I was a little sad I didn’t get the opportunity to see Fitz & the Tantrums perform because I’ve heard that they put on a great live show, but as soon as Andrew Bird started whistling, I completely forgot about them. I stayed for most of his set and heard him perform a song I haven’t heard live before, “Capsized” and then left to go see Weezer.

Leaving Andrew Bird’s set was the most difficult decision I made all day and I found myself walking incredibly slow and stopping multiple times before actually deciding to continue on to see Weezer.

Weezer put on a great show. They came out dressed like Guns & Roses, which I didn’t quite understand and they never gave an explanation for, but eventually Rivers Cuomo took off his wig to show his true self.
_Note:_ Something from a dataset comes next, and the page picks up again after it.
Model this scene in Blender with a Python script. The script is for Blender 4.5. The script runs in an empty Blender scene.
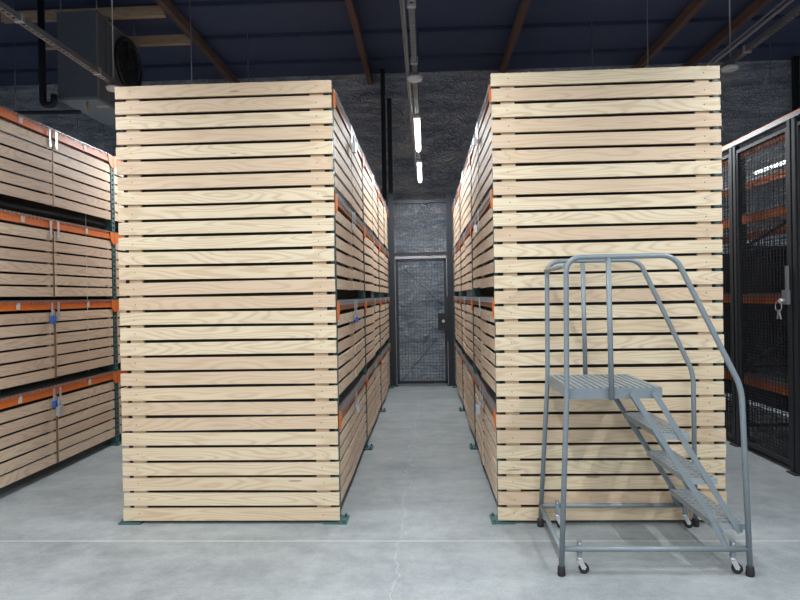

They played all of the classics as well as some amazing lesser-known songs. They even covered Mike Posner’s “I Took A Pill In Ibiza” and remixed it with “Holiday.”

As their last song was ending I was off again, this time to see The Shins. I missed the first 10 minutes or so of their set, but The Shins did not disappoint. They played some favorites and came back from an encore with Los Lobos on stage to sing “The Fear” together. The Shins ended their set by sampling “American Girl” to pay their respects to Tom Petty & The Heartbreakers who performed the night before.

As their set finished up, Mumford & Sons took the stage to close out the weekend. They’re a band that I stopped listening to about six years ago, but I was still able to sing along to most of their hits. They came back from their encore and all sang around one mic, being real quiet for the neighbors and then turned up the volume for their last song, waking up anyone who may have fallen asleep.

Mumford & Sons ended a memorable weekend in Pasadena full of great music, food and vendors, making it worth being outside in 100-degree heat.